Midwifing a Byzantium

Harnack had it backwards.  Did the early church “Hellenize” and thus negate Gospel purity?  The question defies any easy answer.  We will look at a few.

(1) Harnack held that the early church imported Greek concepts into the sweet biblical faith and polluted it.

There might appear an element of truth in this.  Some early Greek Christian writers do appear at odds with a literal reading of Song of Songs.  But that’s not what Harnack meant.  He had in mind something like,

(1*) The Greeks imported the miraculous into the Biblical faith and ruined the message of Jesus and love.

In other words, Jesus was a good German professor.  Harnack is too easy to attack.  Let’s look at other options.

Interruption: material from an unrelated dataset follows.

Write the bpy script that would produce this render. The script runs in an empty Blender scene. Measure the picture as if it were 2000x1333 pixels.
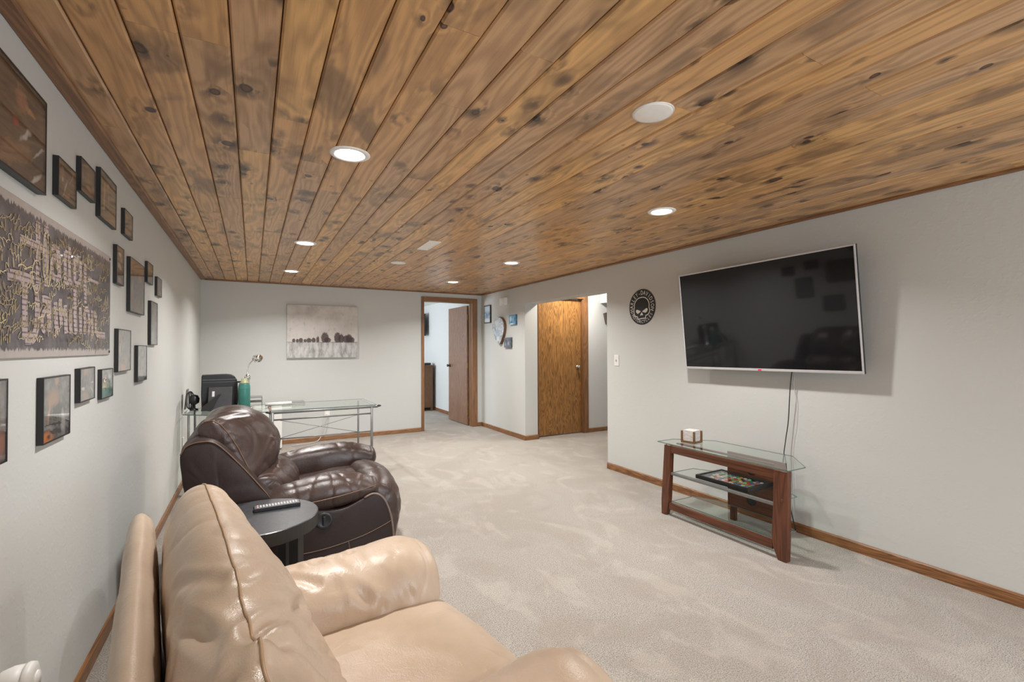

The guys represented by Calvinist International (and this is not an attack on them, so please don’t flood my inbox) say the opposite:

(2) Greek categories were already embedded in the New Testament.

Well, kind of.  Paul uses words like “nature” (doth not nature teach you…) and Peter talks about theosis (2 Pet. 1.4).  Is this the same thing as the NT teaching Hellenization?  The problem is that Hellenism also implied other stuff:

(2a) Definition = limit.

Apply that to Triadology and you will see why early fathers were reticent to define God.  Now, is (2a) wrong?  Not necessarily (right or wrong is beyond the point for now).  But you can’t find that key Hellenic thesis in the NT.  Therefore,

(~2) There is no systematic Hellenization in the New Testament.

Now for my view, which I got from John McGuckin and John Zizioulas.

(3) Immediately after the Constantinian settlement Gregory of Nazianzus posited a new vision of the Roman Imperium, now Christian, as the new intellectual logos (using logos as rational order, not as Jesus).

Therefore, there is no reason to defend “Hellenism” as such.  Gregory’s writings are superior in content and style to anything ancient Greece has to offer.  But someone could counter,

(~3) Should we not go back to the Bible?

The objection implies a going back to the Hebrew ontology, such as it is.  Of course, we should always go back to the prophets, who offered their own social order.  But as to going back to a Hebraic intellectual system, the problem is what is meant by it.

(~3′) What is this Hebraic logos?

I suggest, however, we say with the apostle Paul, “The cross is foolishness to the Greeks and a Stumbling block to the Jews.”   Therefore, we see Paul rejecting both (2) and (~3).  Paul rejects Hellenization and it is doubtful he would be thrilled with reading Aristotle back into the NT.